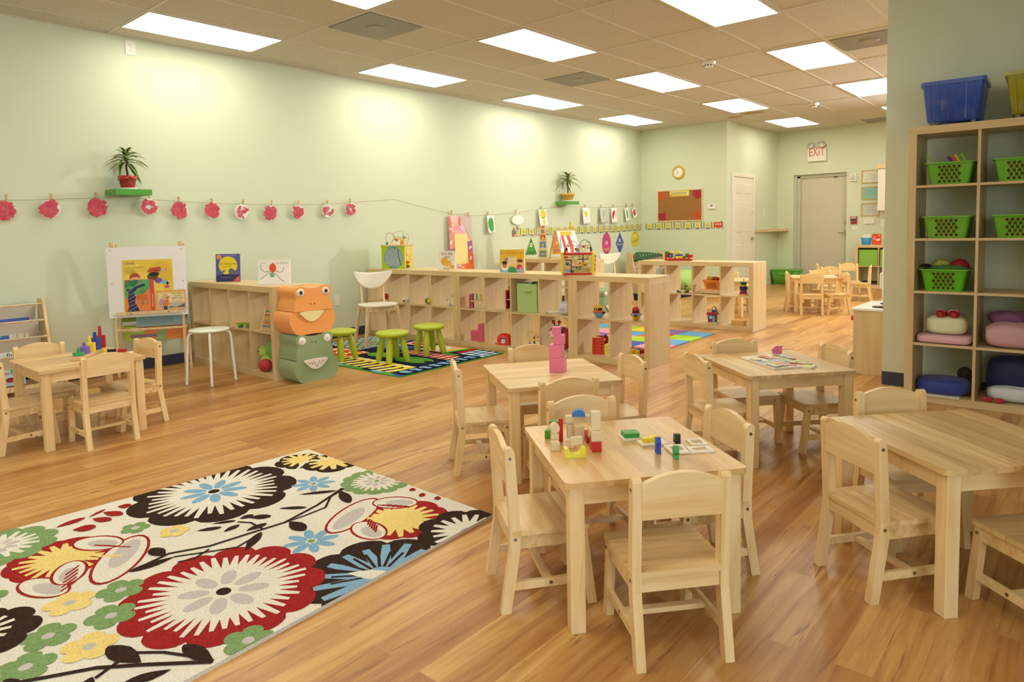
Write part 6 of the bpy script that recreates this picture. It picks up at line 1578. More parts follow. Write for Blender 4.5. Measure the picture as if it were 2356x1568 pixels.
# boats
def boat(label, x, y, rz, hull, rim, cab):
    t = thing('toy_boat', label, 'toy boat', at2(x, y, MID), rz, 'toy tug boats')
    def H(u, v):
        a = 2 * PI * u; L = .075 * (1 + .25 * max(0, math.cos(a)) ** 3); k = (.45 + .55 * v ** .6)
        return (L * k * math.cos(a), .046 * k * math.sin(a) * (1 - .25 * max(0, math.cos(a)) ** 2), .003 + .045 * v + .010 * v * max(0, math.cos(a)) ** 2)
    MB().grid(H, 28, 7, hexm(hull, .35), None, True, True).add([H(i / 28, 0) for i in range(28)], [list(range(28))[::-1]], hexm(hull, .35)).build('hull', t)
    def R_(u, v):
        a = 2 * PI * u; p = H(u, 1); k = 1.08 - .22 * v
        return (p[0] * k, p[1] * k, p[2] + .010 * math.sin(PI * v))
    MB().grid(R_, 28, 5, hexm(rim, .35), None, True, True).build('deck_rim', t)
    MB().prism([H(i / 28, 1)[:2] for i in range(28)], .046, .048, hexm(rim, .35)).build('deck', t)
    cm = MB(); cm.prism(rrect(-.048, -.030, .022, .030, .016), .048, .092, hexm(cab, .35)); cm.lathe([(.036, .092), (.034, .105), (.024, .114), (.001, .116)], hexm(cab, .35), T((-.013, 0, 0)), 24, 1.0, .85); cm.build('cabin', t, bevel=.003)
    for a, px, py in ((-.5, .012, -.0302), (-.5, -.028, -.0302)): MB().box((px - .011, py - .0012, .066), (px + .011, py, .086), hexm('2a2024', .4)).build('window', t)
    MB().box((.0225, -.02, .066), (.0235, .02, .086), hexm('2a2024', .4)).build('window', t)
    MB().cyl((.088, 0, .052), (.097, 0, .050), .012, BLACK, None, 14).build('bow_nose', t)
    for q in (-.02, .03): MB().sphere((q, 0, .004), .005, hexm(hull, .35), None, 8).build('foot', t)
boat('toy tug boat with blue hull, red rim and yellow cabin in the short shelving', 3.255, 5.19, RAD(-30), '6f9fd4', 'c9342a', 'e9b82a')
boat('toy tug boat with yellow hull, blue rim and red cabin in the short shelving', 3.63, 5.20, RAD(-62), 'e3c02a', '7fa6d6', 'b8263a')
# red toy tool bench
t = thing('toy_tool_box', 'red wooden toy tool box with yellow sides and round holes in the short shelving', 'toy', at2(3.165, 5.21, LOW), RAD(14))
for y in (0, .125):
    MB().box((0, y, 0), (.115, y + .008, .155), hexm('d0402a', .4)).build('red_board', t, bevel=.002)
    A = Art(T((0, y, 0)) @ FRONT)
    for i in range(4):
        for x in (.025, .09): A.ell(x, .035 + .03 * i, .0065, .0065, '3a1a16')
    A.build('hole', t)
for x in (-.008, .115):
    MB().box((x, .0, 0), (x + .008, .133, .095), hexm('dccb2a', .4)).build('yellow_side', t, bevel=.002)
    A = Art(T((x + .008, 0, 0)) @ RZ(PI / 2) @ RX(PI / 2))
    for i in range(2):
        for y in (.035, .09): A.ell(y, .03 + .035 * i, .0065, .0065, '3a2a10')
    A.build('hole', t)
MB().box((.0, .008, .04), (.115, .125, .046), MATS['toy_wood']).build('floor_board', t); MB().cyl((.115, .03, .135), (.03, .06, .15), .008, WHITE).cyl((.10, .09, .15), (.10, .09, .175), .012, hexm('2e3a6a', .4)).build('tool_handle', t)
t = thing('peg_tray', 'round wooden tray with yellow and red cylinders in the short shelving', 'toy', at2(3.59, 5.28, LOW), 0)
MB().lathe([(.07, 0), (.085, .012), (.085, .045), (.078, .045), (.076, .014), (.001, .014)], MATS['toy_wood'], None, 28).build('tray', t)
for x, y, c in ((-.022, -.045, 'dcb923'), (.032, -.045, 'dcb923'), (-.05, .01, 'b8262a'), (.0, .02, '2e3f6a'), (.05, .015, 'b8262a')): MB().cyl((x, y, .014), (x, y, .078), .021, hexm(c, .4), None, 20).build('cylinder', t)
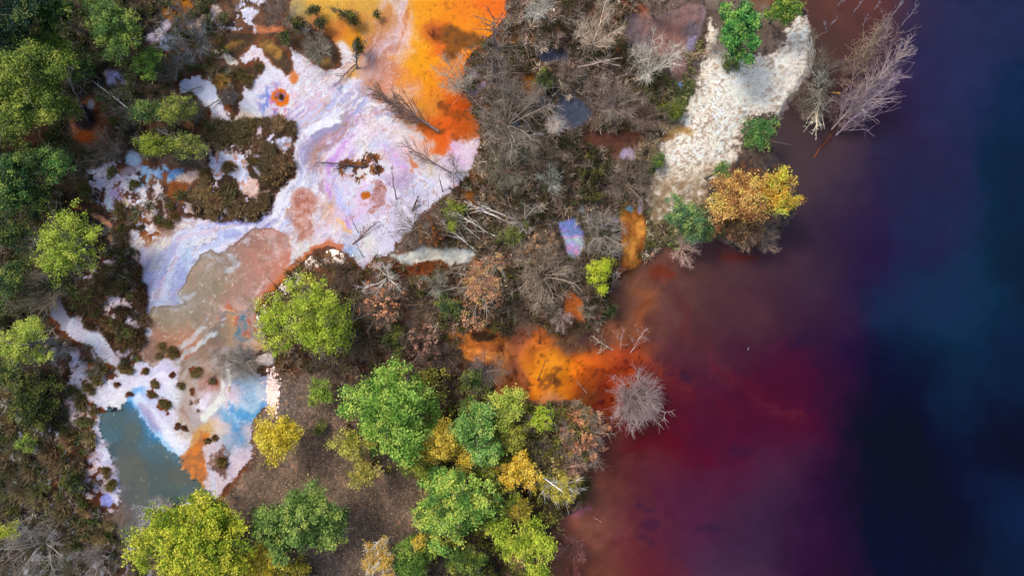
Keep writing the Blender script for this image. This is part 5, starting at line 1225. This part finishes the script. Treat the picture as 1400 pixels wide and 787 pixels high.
lean_tree('fallen_tree','grey-white trunk lying over the pale cove',(655,346),(598,298),1.5,.10,(186,178,166),14,.4,5,208,ang=.5,start=.3)
lean_tree('fallen_tree','slim grey trunk lying beside the one over the pale cove',(672,342),(628,302),1.5,.05,(160,152,140),10,.5,4,209,ang=.5,start=.3)
lean_tree('fallen_branch','forked branch lying on the film south of the driftwood isle',(482,334),(518,302),.5,.06,(112,80,66),9,.5,4,210,ang=.8,zb=.15)
lean_tree('dead_sapling','thin dark stem standing by the blue spot at the tip of the crust',(497,352),(484,326),2,.035,(90,84,84),2,.3,1,211,ang=.5)
lean_tree('dead_sapling','dark stem left of the forked branch on the iridescent film',(490,318),(478,294),2,.035,(90,80,80),3,.3,1,212,ang=.5)
lean_tree('driftwood','dark driftwood crossing the isle in the iridescent film',(500,228),(434,222),.5,.09,(78,64,60),10,.35,4,213,ang=.7,zb=.2)
lean_tree('driftwood','short dark driftwood on the right of the isle in the film',(518,240),(506,212),.5,.06,(84,70,62),6,.4,4,214,ang=.7,zb=.2)
lean_tree('dead_sapling','dark upright sapling right of the driftwood isle',(542,272),(534,228),3.2,.05,(104,84,92),8,.3,3,215,ang=.6)
lean_tree('stump','dark forked stump on the blue-white crust',(564,288),(572,268),.9,.10,(84,62,56),5,.6,2,216,ang=.9,zb=.1)
lean_tree('dead_sapling','slim bent stem on the lilac crust near its right shore',(605,262),(600,240),1.6,.05,(96,80,84),2,.3,1,217,ang=.4)
lean_tree('dead_sapling','thin pale sapling standing on the blue-white crust',(587,290),(584,258),3,.025,(120,116,124),6,.25,2,218,ang=.5)
lean_tree('dead_sapling','hair-thin stem on the blue-white crust left of the pale sapling',(565,266),(563,236),3,.02,(110,106,116),2,.2,1,219,ang=.5)
lean_tree('dead_tree','grey forked dead tree leaning on the oval juniper',(488,94),(485,58),2.6,.09,(112,104,100),10,.35,4,220,ang=.7)
lean_tree('fallen_branch','brown branch lying in the crust south of the oval juniper',(486,88),(456,118),.6,.06,(90,74,64),10,.5,4,221,ang=.6,zb=.3)
lean_tree('fallen_branch','white bare branch lying among dark scrub at the upper left',(180,152),(128,112),1.8,.06,(206,204,200),5,.3,2,222,ang=.8,zb=1.2)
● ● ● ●
**Exercise requirements**
Write out the listing above exactly as it stands, pictures excluded.

**Completed exercise**
Write part 6 of the bpy script that recreates this picture. It picks up at line 1578. More parts follow. Write for Blender 4.5. Measure the picture as if it were 2356x1568 pixels.
# boats
def boat(label, x, y, rz, hull, rim, cab):
    t = thing('toy_boat', label, 'toy boat', at2(x, y, MID), rz, 'toy tug boats')
    def H(u, v):
        a = 2 * PI * u; L = .075 * (1 + .25 * max(0, math.cos(a)) ** 3); k = (.45 + .55 * v ** .6)
        return (L * k * math.cos(a), .046 * k * math.sin(a) * (1 - .25 * max(0, math.cos(a)) ** 2), .003 + .045 * v + .010 * v * max(0, math.cos(a)) ** 2)
    MB().grid(H, 28, 7, hexm(hull, .35), None, True, True).add([H(i / 28, 0) for i in range(28)], [list(range(28))[::-1]], hexm(hull, .35)).build('hull', t)
    def R_(u, v):
        a = 2 * PI * u; p = H(u, 1); k = 1.08 - .22 * v
        return (p[0] * k, p[1] * k, p[2] + .010 * math.sin(PI * v))
    MB().grid(R_, 28, 5, hexm(rim, .35), None, True, True).build('deck_rim', t)
    MB().prism([H(i / 28, 1)[:2] for i in range(28)], .046, .048, hexm(rim, .35)).build('deck', t)
    cm = MB(); cm.prism(rrect(-.048, -.030, .022, .030, .016), .048, .092, hexm(cab, .35)); cm.lathe([(.036, .092), (.034, .105), (.024, .114), (.001, .116)], hexm(cab, .35), T((-.013, 0, 0)), 24, 1.0, .85); cm.build('cabin', t, bevel=.003)
    for a, px, py in ((-.5, .012, -.0302), (-.5, -.028, -.0302)): MB().box((px - .011, py - .0012, .066), (px + .011, py, .086), hexm('2a2024', .4)).build('window', t)
    MB().box((.0225, -.02, .066), (.0235, .02, .086), hexm('2a2024', .4)).build('window', t)
    MB().cyl((.088, 0, .052), (.097, 0, .050), .012, BLACK, None, 14).build('bow_nose', t)
    for q in (-.02, .03): MB().sphere((q, 0, .004), .005, hexm(hull, .35), None, 8).build('foot', t)
boat('toy tug boat with blue hull, red rim and yellow cabin in the short shelving', 3.255, 5.19, RAD(-30), '6f9fd4', 'c9342a', 'e9b82a')
boat('toy tug boat with yellow hull, blue rim and red cabin in the short shelving', 3.63, 5.20, RAD(-62), 'e3c02a', '7fa6d6', 'b8263a')
# red toy tool bench
t = thing('toy_tool_box', 'red wooden toy tool box with yellow sides and round holes in the short shelving', 'toy', at2(3.165, 5.21, LOW), RAD(14))
for y in (0, .125):
    MB().box((0, y, 0), (.115, y + .008, .155), hexm('d0402a', .4)).build('red_board', t, bevel=.002)
    A = Art(T((0, y, 0)) @ FRONT)
    for i in range(4):
        for x in (.025, .09): A.ell(x, .035 + .03 * i, .0065, .0065, '3a1a16')
    A.build('hole', t)
for x in (-.008, .115):
    MB().box((x, .0, 0), (x + .008, .133, .095), hexm('dccb2a', .4)).build('yellow_side', t, bevel=.002)
    A = Art(T((x + .008, 0, 0)) @ RZ(PI / 2) @ RX(PI / 2))
    for i in range(2):
        for y in (.035, .09): A.ell(y, .03 + .035 * i, .0065, .0065, '3a2a10')
    A.build('hole', t)
MB().box((.0, .008, .04), (.115, .125, .046), MATS['toy_wood']).build('floor_board', t); MB().cyl((.115, .03, .135), (.03, .06, .15), .008, WHITE).cyl((.10, .09, .15), (.10, .09, .175), .012, hexm('2e3a6a', .4)).build('tool_handle', t)
t = thing('peg_tray', 'round wooden tray with yellow and red cylinders in the short shelving', 'toy', at2(3.59, 5.28, LOW), 0)
MB().lathe([(.07, 0), (.085, .012), (.085, .045), (.078, .045), (.076, .014), (.001, .014)], MATS['toy_wood'], None, 28).build('tray', t)
for x, y, c in ((-.022, -.045, 'dcb923'), (.032, -.045, 'dcb923'), (-.05, .01, 'b8262a'), (.0, .02, '2e3f6a'), (.05, .015, 'b8262a')): MB().cyl((x, y, .014), (x, y, .078), .021, hexm(c, .4), None, 20).build('cylinder', t)
Keep writing the Blender script for this image. This is part 5, starting at line 1225. This part finishes the script. Treat the picture as 1400 pixels wide and 787 pixels high.
lean_tree('fallen_tree','grey-white trunk lying over the pale cove',(655,346),(598,298),1.5,.10,(186,178,166),14,.4,5,208,ang=.5,start=.3)
lean_tree('fallen_tree','slim grey trunk lying beside the one over the pale cove',(672,342),(628,302),1.5,.05,(160,152,140),10,.5,4,209,ang=.5,start=.3)
lean_tree('fallen_branch','forked branch lying on the film south of the driftwood isle',(482,334),(518,302),.5,.06,(112,80,66),9,.5,4,210,ang=.8,zb=.15)
lean_tree('dead_sapling','thin dark stem standing by the blue spot at the tip of the crust',(497,352),(484,326),2,.035,(90,84,84),2,.3,1,211,ang=.5)
lean_tree('dead_sapling','dark stem left of the forked branch on the iridescent film',(490,318),(478,294),2,.035,(90,80,80),3,.3,1,212,ang=.5)
lean_tree('driftwood','dark driftwood crossing the isle in the iridescent film',(500,228),(434,222),.5,.09,(78,64,60),10,.35,4,213,ang=.7,zb=.2)
lean_tree('driftwood','short dark driftwood on the right of the isle in the film',(518,240),(506,212),.5,.06,(84,70,62),6,.4,4,214,ang=.7,zb=.2)
lean_tree('dead_sapling','dark upright sapling right of the driftwood isle',(542,272),(534,228),3.2,.05,(104,84,92),8,.3,3,215,ang=.6)
lean_tree('stump','dark forked stump on the blue-white crust',(564,288),(572,268),.9,.10,(84,62,56),5,.6,2,216,ang=.9,zb=.1)
lean_tree('dead_sapling','slim bent stem on the lilac crust near its right shore',(605,262),(600,240),1.6,.05,(96,80,84),2,.3,1,217,ang=.4)
lean_tree('dead_sapling','thin pale sapling standing on the blue-white crust',(587,290),(584,258),3,.025,(120,116,124),6,.25,2,218,ang=.5)
lean_tree('dead_sapling','hair-thin stem on the blue-white crust left of the pale sapling',(565,266),(563,236),3,.02,(110,106,116),2,.2,1,219,ang=.5)
lean_tree('dead_tree','grey forked dead tree leaning on the oval juniper',(488,94),(485,58),2.6,.09,(112,104,100),10,.35,4,220,ang=.7)
lean_tree('fallen_branch','brown branch lying in the crust south of the oval juniper',(486,88),(456,118),.6,.06,(90,74,64),10,.5,4,221,ang=.6,zb=.3)
lean_tree('fallen_branch','white bare branch lying among dark scrub at the upper left',(180,152),(128,112),1.8,.06,(206,204,200),5,.3,2,222,ang=.8,zb=1.2)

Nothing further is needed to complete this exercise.